A volte ritornano”

Se è vero, citando il buon Simon Reynolds e il suo bel saggio “Retromania” di recente pubblicazione, che il passato ha oramai invaso il presente musicale, oberando musicisti e ascoltatori di riferimenti artistici a portata di click, la paura che il mondo della musica sarà sempre più dominato da vecchi babbioni del rock (o ancora peggio da giovani “vecchi” musicisti, dediti al record-collection rock), da spauracchio può diventare tangibile realtà.

E allora perchè parlare del nuovo disco di Mac Rebennack, in arte Dr. John?
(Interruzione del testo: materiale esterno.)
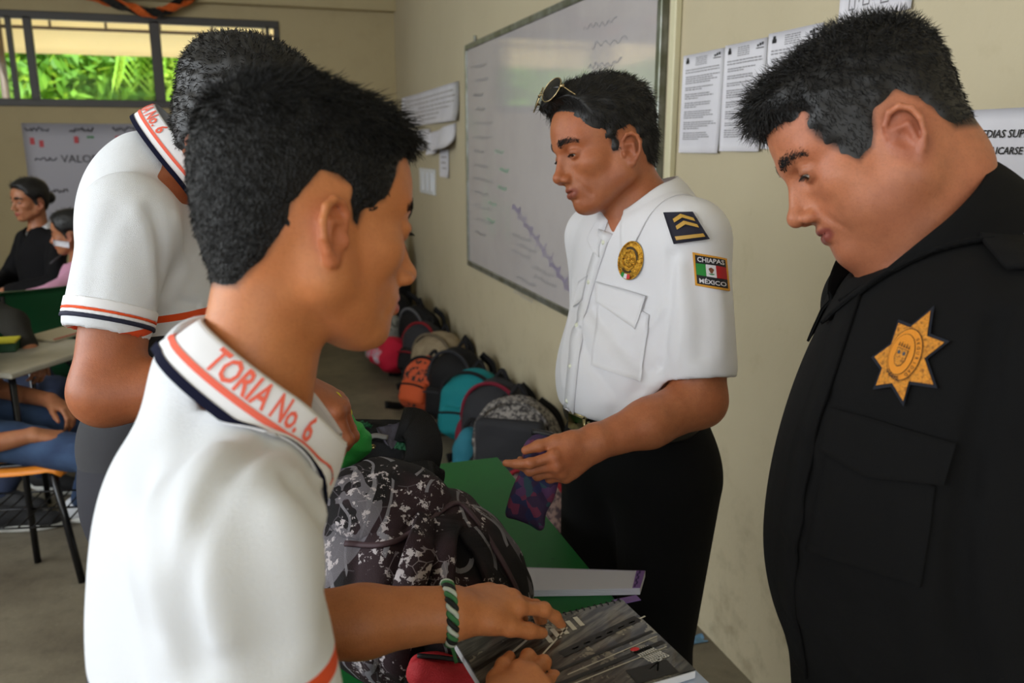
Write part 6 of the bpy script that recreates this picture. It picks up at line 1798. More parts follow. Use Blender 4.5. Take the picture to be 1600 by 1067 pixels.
# spiral notebook held over the table
def notebook():
    zc = .925
    A, B, C = tp(708, 1000, zc), tp(972, 937, zc), tp(1040, 1022, zc)
    u_ = (B - A) / np.linalg.norm(B - A); W_ = np.linalg.norm(B - A); v_ = (C - B); v_ -= u_ * (v_ @ u_); H_ = .155; v_ = v_ / np.linalg.norm(v_)
    root = empty('spiral_notebook', A * 0 + (A + C) / 2 - Z * .02, 'spiral notebook with dark city-photo cover held by the front boy over the table', 'notebook')
    Rn = np.array([u_, v_, np.cross(u_, v_)])
    up = Z
    def at(x, y, h=0): return A + u_ * x + v_ * y + up * h
    def slab(x0, x1, y0, y1, h0, h1, bev=.0006):
        return box((at(x0, y0, h0) + at(x1, y1, h1)) / 2, (x1 - x0, y1 - y0, h1 - h0), R=np.array([u_, v_, up]), bev=bev)
    MPg = mat('notebook_pages', (222, 222, 226), .7); 
    V, F = slab(.0, W_, .004, H_, -.010, -.0012); mk('pages', (V, F, MPg), root, smooth=False)
    V, F = slab(.06, W_ + .012, .03, H_ + .022, -.018, -.0115, .002); mk('plastic_cover', (V, F, mat('clear_plastic_cover', (206, 214, 226), .12, c2=(176, 190, 214), nscale=20, spec=.6)), root, smooth=False)
    def cov(t, b, col):
        tc = t.n('ShaderNodeTexCoord'); m_ = t.n('ShaderNodeMapping'); ang = math.atan2(u_[1], u_[0]); m_.vector_type = 'POINT'
        m_.inputs['Rotation'].default_value = (0, 0, -ang - .42); t.link(tc.outputs['Object'], m_.inputs['Vector'])
        m2 = t.n('ShaderNodeMapping'); m2.inputs['Scale'].default_value = (14, 120, 1); t.link(m_.outputs[0], m2.inputs['Vector'])
        n1 = t.noise(1, 3, .6, vec=m2.outputs[0]); n2 = t.noise(28, 4, .7); n3 = t.noise(9, 2)
        c = t.mix(t.step(n1, .42, .62), lin((26, 25, 23)), lin((104, 100, 90)))
        c = t.mix(t.math('MULTIPLY', t.math('GREATER_THAN', n2, .60), t.math('GREATER_THAN', n3, .45)), c, lin((142, 136, 118)))
        c = t.mix(t.math('MULTIPLY', t.step(n3, .5, .6), .4), c, lin((20, 20, 19)))
        t.link(c, b.inputs['Base Color'])
    V, F = slab(.0, W_, .0, H_, -.0008, .0012); mk('cover', (V, F, mat('city_photo_cover', (50, 48, 44), .3, build=cov, coat=.3)), root, smooth=False)
    pr = []
    MC = mat('cover_print_pale', (196, 190, 172), .5); MK = mat('cover_print_black', (14, 14, 14), .5)
    def quad(x0, y0, x1, y1, w, sk=0): 
        a_ = np.array([x0, y0]); b_ = np.array([x1, y1]); d_ = (b_ - a_) / np.linalg.norm(b_ - a_); n_ = np.array([-d_[1], d_[0]]) * w / 2
        return (np.array([at(*(a_ - n_), .0017), at(*(b_ - n_), .0017), at(*(b_ + n_), .0017), at(*(a_ + n_), .0017)]), [[0, 1, 2, 3]])
    blk = [quad(.10, .075, W_ - .005, .045, .012), quad(.08, .10, W_ - .004, .075, .004), quad(.05, .125, W_ - .004, .098, .006), quad(.15, .14, W_ - .02, .14, .025)]
    mk('cover_road', (*merge(*blk), MK), root, smooth=False)['kind'] = 'stuff'
    dash = [quad(.115 + .017 * k, .0715 - .0045 * k * .9, .115 + .017 * k + .009, .0715 - .0045 * k * .9 - .002, .0022) for k in range(7)]
    lines = [quad(.09, .110, W_ - .004, .086, .0012), quad(.03, .135, W_ - .006, .108, .0014), quad(.02, .07, .10, .02, .003), quad(.05, .09, .13, .03, .002)]
    bld = [quad(.10 + .012 * k, .05 - .004 * k, .10 + .012 * k, .03 - .004 * k, .006) for k in range(5)]
    o_ = mk('cover_print', (*merge(*dash, *lines, *bld), MC), root, smooth=False); o_['kind'] = 'stuff'
    def ctext(s, x, y, size, m, nm, ang=-.12):
        V, F = text_mesh(s, size, bold=.02 * size)
        ca, sa = math.cos(ang), math.sin(ang); X = V[:, 0] * ca - V[:, 1] * sa; Y = V[:, 0] * sa + V[:, 1] * ca
        W2 = np.array([at(x + a_, y - b_, .0021) for a_, b_ in zip(X, Y)]); mk(nm, (W2, F, m), root, smooth=False)
    rs = np.random.default_rng(3); br_ = []
    for (yy0, x0_, x1_) in ((.104, -.046, -.022), (.113, -.043, -.018), (.122, -.040, -.014)):
        for k in range(8):
            xa = x0_ + (x1_ - x0_) * k / 8; br_.append(quad(W_ + xa, yy0 - .003 - .03 * (k / 8) * .12, W_ + xa + .004, yy0 + .005 - .03 * (k / 8) * .12, .0016))
        br_.append(quad(W_ + x0_, yy0 + .001, W_ + x1_, yy0 - .002, .0014)); br_.append(quad(W_ + x0_ + .002, yy0 + .005, W_ + x1_, yy0 + .002, .0012))
    br_ += [quad(W_ - .040, .142, W_ - .024, .120, .0016), quad(W_ - .046, .136, W_ - .020, .124, .0014)]
    mk('brush_lettering', (*merge(*br_), mat('cover_text_white', (228, 226, 220), .5)), root, smooth=False)['kind'] = 'stuff'
    t = np.linspace(0, 2 * math.pi, 17)[:-1]
    V = np.array([at(W_ - .042 + .0055 * math.cos(k), .099 + .0035 * math.sin(k), .0022) for k in t]); mk('cover_red_spot', (V, [list(range(16))], mat('cover_red', (206, 30, 34), .5)), root, smooth=False)
    n = 26
    for k in range(n):
        x = .006 + (W_ - .012) * k / (n - 1); tt = np.linspace(0, 2 * math.pi, 15)
        pts = [at(x + .0012 * math.sin(j), .002 - .0050 * math.cos(j), -.004 + .0065 * math.sin(j)) for j in tt]
        V, F = tube(pts, .0007, k=5, up=u_); mk('ring', (V, F, mat('dark_wire', (40, 40, 42), .3, metal=.8)), root)
    return at, W_
NBK = notebook()
def red_case():
    c = P(692, 1052, 1.0)
    root = empty('pencil_case', c - Z * .02, 'small red cloth pencil case at the bottom edge under the notebook', 'pencil case')
    A = frame_from(D(.9, -.2, .2), Z)
    g = Fld().u(bx(c, (.085, .05, .035), A, rad=.016)); g.d(lambda p: (.002 * np.sin(p[:, 0] * 110 + 3 * np.sin(p[:, 1] * 80))).astype(f32))
    V, F = polygonize(g, c - .08, c + .08, .003); mk('case_body', (V, F, mat('red_cloth', (178, 26, 36), .7, bump=.6, bscale=600)), root)
    V, F = strap([c - A[0] * .036 + A[2] * .019, c + A[2] * .0205, c + A[0] * .036 + A[2] * .019], .006, .003, up=Z, n=10); mk('zip', (V, F, mat('black_nylon_zip', (20, 20, 22), .5)), root)
red_case()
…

Potrei consigliare di recuperare il suo esordio “Gris Gris” o il successivo, per assaporare la miscela creola che il “Night Tripper” faceva ribollire in quel di New Orleans a fine '60, accoppiando tradizione caraibica, ipnotiche danze voodoo e tradizione jazz-blues, e morta lì. Invece bisogna parlarne di questo “Locked Down” , perchè di muffa e stantio non ve ne è manco l'ombra.

Il buon Mac, come ogni revenant che si rispetti, torna all'onore delle cronache togliendosi la polvere di una carriera che, dopo gli inizi, era continuata sui binari di un onesto (ma più canonico) jazz blues. Buona parte del merito va doverosamente data a Dan Auerbach, deus ex machina dei Black Keys, che lo ha stanato e lo ha riportato in studio, producendo il disco e suonando col dottore. Tanto di cappello ad uno che, seppur per molti ha venduto la sua selvatica creatura garage blues alle major, utilizza i mezzi a disposizione per far riscoprire un grande artista, riuscendo anche a rinfrescarne la vena artistica.

Dalla titletrack iniziale, con l'organo del dottore a duellare con la chitarra di Auerbach in un funk soul torridissimo, fino al classicismo '60s di “God's Sure Good” il disco scorre con una facilità da “classico” senza tempo. Fra un Tom Waits soul che suona come “Minnie The Moocher” (“Big Shot”), sincopi ritmiche degne di Bobby Womack (“Ice Age”), ricordi voodoo con flauto prog (“Eleggua”), fino ad un geniale incontro fra il jazz blues del Mississippi e l'ethio-jazz di Mulatu Astatke (“You Lie” ma soprattutto la bellissima “Revolution”), quasi inesistenti i passaggi a vuoto. Palma d'oro comunque a “Getaway”: simil funk-blues, crescendo soul, ripartenza finale con assolo clamoroso di Auerbach.

Il dottore non sarà più lo stregone Voodoo di una volta, ma seppur 72enne, voglia di diventare cibo per vermi sembra non averne. E poi, nel qual caso, potrà sempre chiedere al Baron Samedì di dargli una mano.